(Rows from a 3D scene dataset)
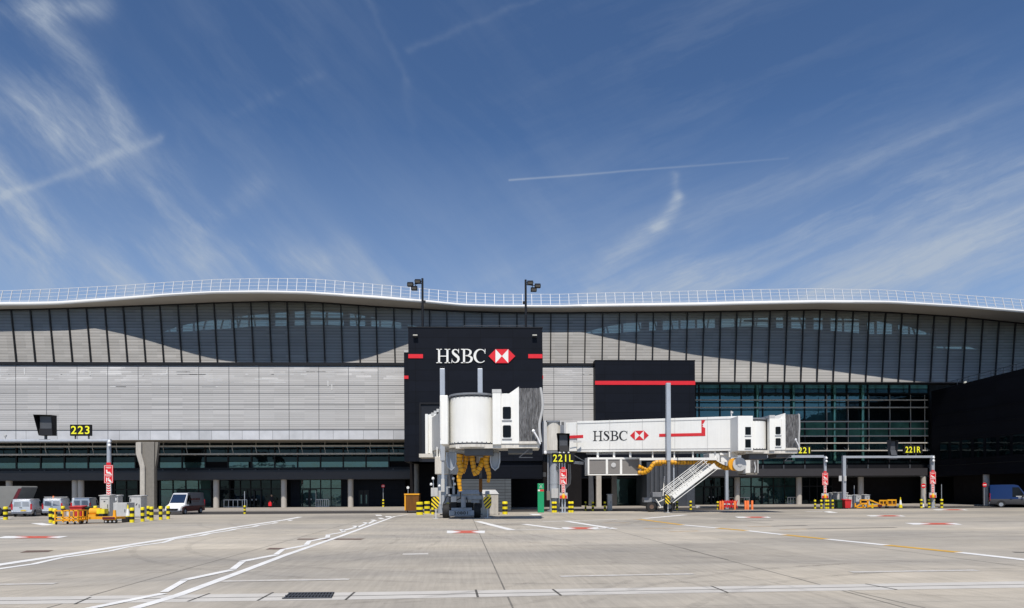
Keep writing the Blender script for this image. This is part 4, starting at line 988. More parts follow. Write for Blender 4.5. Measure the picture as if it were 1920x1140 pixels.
for px, yb_ in ((1123,957),(1152,955)):
    Yc = YK-.6 if px == 1123 else YK+4
    mb = TB(); pb(mb, px-4.5, px+4.5, 862, yb_+1, Yc, .55); mb.build('pier', 'concl' if px == 1123 else 'conc', t2, bevel=.03)
mb = TB(); pb(mb, 1104, 1113, 862, 956, YK+3, .5); mb.build('pier', 'dgrey', t2)
mb = TB()
for i, px in enumerate((1222,1230,1239,1247,1255)): pb(mb, px-2, px+2, 874, 925, YK-.25, .2)
mb.build('wall_fin', 'dgrey', t2)
# ------------------------------------------------------------------ floodlight masts
def flood(px, side, ytop, label):
    Y = YT+1.5; b_ = A(px, 612, Y)
    t_ = thing('floodlight_mast', label, 'floodlight mast', (b_.x, Y, zt1+.12), group='floodlight masts on the tower roof')
    zt_ = A(px, ytop, Y).z-zt1-.12; s_ = mpp(Y)
    mb = MB(); mb.cyl((0,0,0),(0,0,.35),.17,n=12); mb.cyl((0,0,.35),(0,0,zt_),.135,.12,n=12); mb.build('mast', 'black', t_, smooth=True)
    mb = MB(); mb.bar((0,0,zt_-.55),(side*1.6,-.1,zt_-.75),.07); mb.bar((0,0,zt_-.35),(side*.9,-.1,zt_-.3),.06); mb.bar((side*.5,-.1,zt_-.35),(side*1.0,-.1,zt_-1.2),.06); mb.build('bracket', 'black', t_)
    for (dx, dz, tl) in ((.5,-.42,0),(1.35,-.75,.35),(.9,-1.18,.15)):
        mb = MB(); x = side*dx; z = zt_+dz
        mb.prismx([(-.55,z+.05),(-.15,z+.30),(.25,z+.18),(.22,z-.16),(-.45,z-.26)], x-.33, x+.33); l_ = mb.build('lamp_head', 'black', t_, bevel=.03)
        mb = MB(); mb.add([(x-.26,-.58,z-.0),(x+.26,-.58,z-.0),(x+.26,-.50,z-.22),(x-.26,-.50,z-.22)], [(0,1,2,3)]); mb.build('lamp_glass', 'lensd', l_)
    mb = MB(); mb.box(-.1 if side > 0 else .1, side*-.35, -.08, .08, zt_*.52, zt_*.52+.3); mb.build('junction_box', 'black', t_)
flood(792.5, -1, 522, 'black floodlight mast on the tower roof with its lamps pointing left')
flood(986, 1, 524.5, 'black floodlight mast on the tower roof with its lamps pointing right')

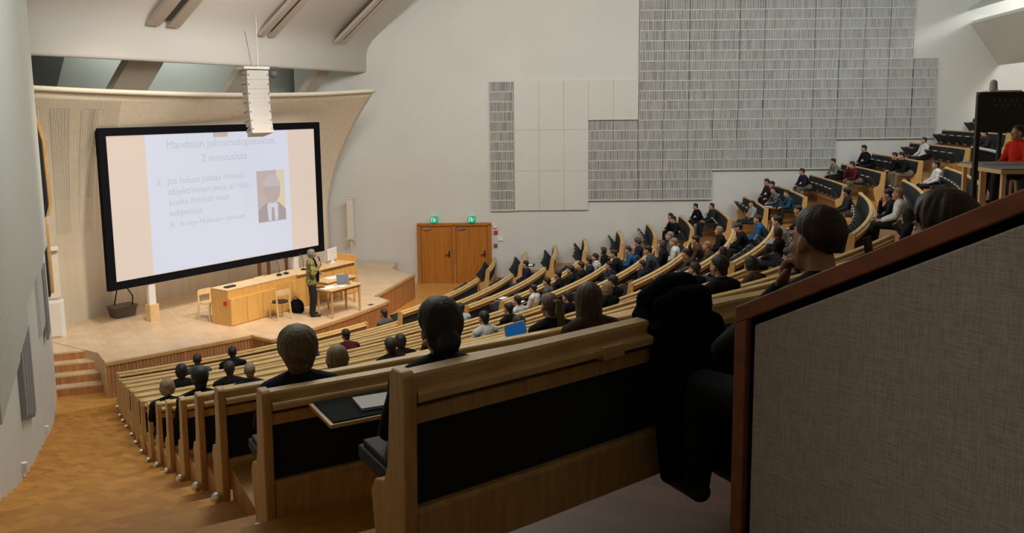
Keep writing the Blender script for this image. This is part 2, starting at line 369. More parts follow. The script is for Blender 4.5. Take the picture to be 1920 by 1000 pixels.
tri.slab([a+Vector((0, 0, 6.2)), a+dl*2.1+Vector((0, 0, 6.2)), a+dl*2.9+Vector((0, 0, 8.4)), a+Vector((0, 0, 8.4))], [v+nn*0.05 for v in (a+Vector((0, 0, 6.2)), a+dl*2.1+Vector((0, 0, 6.2)), a+dl*2.9+Vector((0, 0, 8.4)), a+Vector((0, 0, 8.4)))])
structure(tri.build('trim_6', mat('dark_panel_grey', (0.17, 0.18, 0.16), 0.8)))  # dark grey panel in the gap behind the bulkhead
for bi, (s, wd, nm) in enumerate([(5.40, 1.0, 'leftmost'), (9.15, 0.66, 'middle'), (12.6, 0.55, 'rightmost')]):
    base = P0+dl*s+Vector((0, 0, 8.35))
    bt = thing('ceiling_beam', f'{nm} of three beige ceiling beams with a dark slot crossing the white bulkhead', 'beam', base)
    def bar(name, m, u0, z0, u1, z1, w0, w1, th, lift):
        x = MB(); a0 = P0+dl*s
        dirv = (nn*(u1-u0)+Vector((0, 0, z1-z0))).normalized(); nrm = dl.cross(dirv).normalized()
        if nrm.z > 0: nrm = -nrm
        A = a0+nn*u0+Vector((0, 0, z0))+nrm*lift; E = a0+nn*u1+Vector((0, 0, z1))+nrm*lift
        x.slab([A+dl*w0, A+dl*w1, A+dl*w1+nrm*th, A+dl*w0+nrm*th], [E+dl*w0, E+dl*w1, E+dl*w1+nrm*th, E+dl*w0+nrm*th]); x.build(name, m, bt)
    h = wd/2
    bar('beam_edge', beam_m, 0.22, 8.36, 4.2, 11.32, -h, -h*0.26, 0.10, -0.04)
    bar('beam_edge', beam_m, 0.22, 8.36, 4.2, 11.32, h*0.26, h, 0.10, -0.04)
    bar('vent_slot', mat('vent_dark', (0.06, 0.055, 0.05), 0.7), 0.34, 8.50, 4.2, 11.36, -h*0.26, h*0.26, 0.05, 0.0)
    bar('beam_tail', beam_m, -0.25, 7.95, -1.9, 6.2, -h*1.1, h*1.1, 0.2, 0.0)

# right-hand ceiling baffle and bright cove
bf = MB()
T0, T1, U0, U1 = Vector((15.86, 30, 8.87)), Vector((13.2, 14, 8.87)), Vector((16.91, 30, 7.46)), Vector((14.6, 14, 7.46))
bf.slab([T0, T1, U1, U0], [v+Vector((0.12, 0, 0.12)) for v in (T0, T1, U1, U0)]); structure(bf.build('ceiling', plaster))
bf = MB(); t0, t1 = Vector((15.5, 30, 9.0)), Vector((12.9, 14, 9.0))
bf.slab([t0+Vector((.25, 0, .3)), t1+Vector((.25, 0, .3)), t1+Vector((3.4, 0, 2.2)), t0+Vector((3.4, 0, 2.2))], [v+Vector((0, 0, .1)) for v in (t0+Vector((.25, 0, .3)), t1+Vector((.25, 0, .3)), t1+Vector((3.4, 0, 2.2)), t0+Vector((3.4, 0, 2.2)))])
structure(bf.build('ceiling', plaster_l))

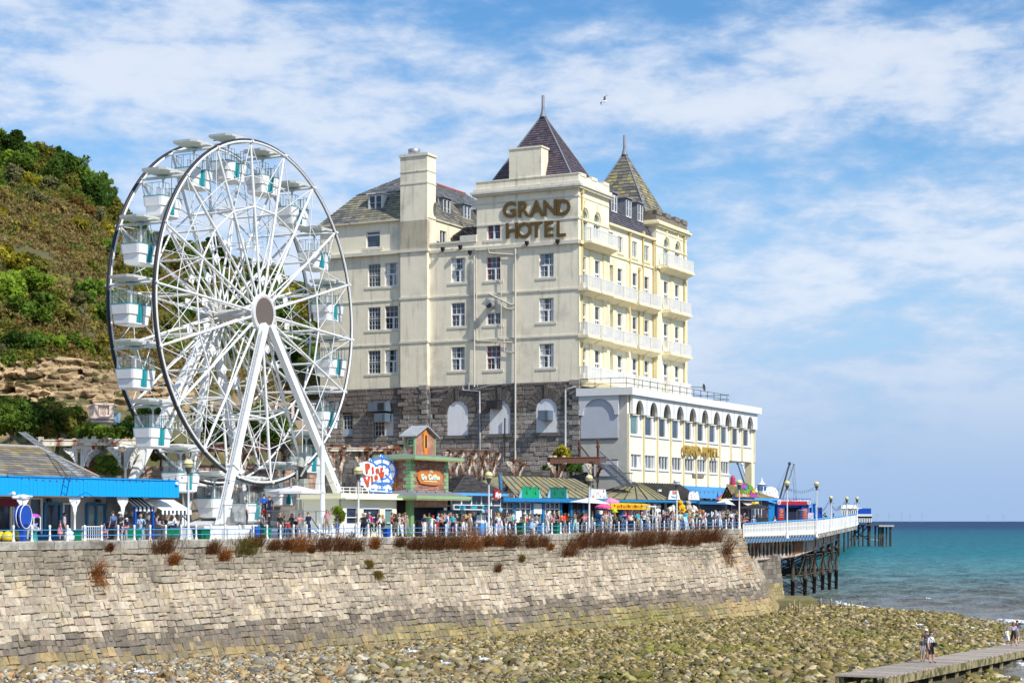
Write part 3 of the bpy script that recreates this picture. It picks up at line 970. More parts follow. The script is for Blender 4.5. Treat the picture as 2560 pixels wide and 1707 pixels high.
 wc=w*.24
 c2=MB()
 for(a,b)in((X0+.09,X0+.09+wc),(X1-.09-wc*.8,X1-.09)):
  n=5
  for i in range(n):
   xa,xb=a+(b-a)*i/n,a+(b-a)*(i+1)/n
   c2.quad((xa,.208+.004*(i%2),.1),(xb,.208+.004*((i+1)%2),.1),(xb,.208+.004*((i+1)%2),h-.1),(xa,.208+.004*(i%2),h-.1))
 _wm[key]=(f.mesh('window',WHITE),p.mesh('pane',GLASS),c.mesh('blind',M('roller_blind',(.085,.095,.115),.6))if c.v else None,c2,h,w)
 return _wm[key]
_cm={}
WR=random.Random(12)
def window(parent,style,w,h,pos,rz,curtain=None,pane=None,name='window'):
 if pane is None:
  pane=WR.choice([GLASS,GLASS,GLASS,GLASS,GLASSB,GLASSB])
 if curtain is CURT:
  curtain=WR.choice([CURT,CURT,CURTW,None])
 fm,pm,bm_,c2,_,_=window_meshes(style,w,h)
 if pane is not None:
  k=(style,round(w,2),round(h,2),pane.name)
  if k not in _cm:
   q=pm.copy();q.materials.clear();q.materials.append(pane);_cm[k]=q
  pm=_cm[k]
 o=link(name,fm,parent,loc=pos,rz=rz)
 link('pane',pm,o)
 if bm_:
  link('blind',bm_,o)
 if curtain is not None:
  k=(style,round(w,2),round(h,2),'c',curtain.name)
  if k not in _cm:
   _cm[k]=c2.mesh('curtain',curtain)
  link('curtain',_cm[k],o)
 return o
def slates(name,A_,B_,C_,D_,row,wid,cols,parent,seed=1,skip=None,nmax=70):
 """roof slope A-B (eaves) to D-C (top) laid in lapped courses of single slates"""
 rs=random.Random(seed)
 A_,B_,C_,D_=map(Vector,(A_,B_,C_,D_))
 up=((D_+C_)-(A_+B_))/2
 n=max(3,min(nmax,int(up.length/row)))
 nrm=(B_-A_).cross(D_-A_)
 if nrm.length<1e-6:
  nrm=(B_-A_).cross(C_-A_)
 nrm.normalize()
 if nrm.z<0:
  nrm=-nrm
 mb=MB()
 for i in range(n):
  f0,f1=i/n,(i+1)/n
  l0,r0=A_.lerp(D_,f0),B_.lerp(C_,f0)
  l1,r1=A_.lerp(D_,min(1,f1+.25/n)),B_.lerp(C_,min(1,f1+.25/n))
  L=(r0-l0).length
  m=max(1,int(L/wid))
  off=.5 if i%2 else 0
  g0=0.0
  for j in range(m+1):
   g1=min(1.0,(j+1-off)/m)
   if g1<=g0:
    continue
   lift=nrm*(.055+rs.uniform(0,.02))
   a,b=l0.lerp(r0,g0)+lift,l0.lerp(r0,max(g0,g1-.03/m))+lift
   c,d=l1.lerp(r1,max(g0,g1-.03/m)),l1.lerp(r1,g0)
   k=rs.uniform(.8,1.2)
   pt=a
   pool=cols(pt,rs)if callable(cols)else rs.choice(cols)
   col=tuple(x*k for x in pool)
   mb.quad(a,b,c,d,0,col)
   mb.quad(a-lift,b-lift,b,a,0,tuple(x*.8 for x in col))
   g0=g1
 o=mb.build(name,SLATEV,parent,'stuff')
 return o
HOTEL=thing('hotel','tall cream seaside hotel with two slate pyramid roofs, balconies and big gilt letters','hotel',(6.57,182.0,EYE),UA)
def hv(x,u=0.0):
 k=(x-CX)/F;X0=6.57+.455*u;Y0=182+.8905*u
 return(X0-k*Y0)/(.8905+.455*k)
def hu(x,v=0.0):
 k=(x-CX)/F;X0=6.57-.8905*v;Y0=182+.455*v
 return(k*Y0-X0)/(.455-.8905*k)
def hz(y,u,v):
 return(HY-y)/F*(182+.8905*u+.455*v)
def build_hotel():
 Hh=HOTEL
 rs=random.Random(8)
 NL,NR=Vector((-1,0,0)),Vector((0,-1,0))
 LX=Vector((0,-1,0))
 def hole(x0,x1,y0,y1):
  v0,v1=hv(x0),hv(x1);vm=(v0+v1)/2
  return(-v0,-v1,hz(y1,0,vm),hz(y0,0,vm))
 gz=13.85
# --- openings of the gable face
 wins=[]
 for(x0,x1,rows,st,ct)in[(920,951,[(660,717),(768,825),(876,934)],'sash',None),(962,995,[(657,715),(764,823),(874,932)],'casement',CURT),(1128,1162,[(645,706),(757,816),(867,926)],'casement',CURT),(1216,1251,[(642,701),None,(864,924)],'casement',CURT2),(1348,1384,[(633,693),(745,805),(859,919)],'casement',CURT)]:
  for r in rows:
   if r:
    wins.append((hole(x0,x1,*r),st,ct))
 wins.append((hole(1216,1251,781,812),'half',None))
 wins.append((hole(1217,1251,560,599),'two',CURT2))
 wins.append((hole(915,950,578,619),'hopper',None))
 holes=[w[0]for w in wins]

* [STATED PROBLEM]
Go through the listing above and locate each line that holds the word "follow". Copy those lines.

* [ANSWER BELOW]
Keep writing the Blender script for this image. This is part 4, starting at line 988. More parts follow. Write for Blender 4.5. Measure the picture as if it were 1920x1140 pixels.
Keep writing the Blender script for this image. This is part 2, starting at line 369. More parts follow. The script is for Blender 4.5. Take the picture to be 1920 by 1000 pixels.
Write part 3 of the bpy script that recreates this picture. It picks up at line 970. More parts follow. The script is for Blender 4.5. Treat the picture as 2560 pixels wide and 1707 pixels high.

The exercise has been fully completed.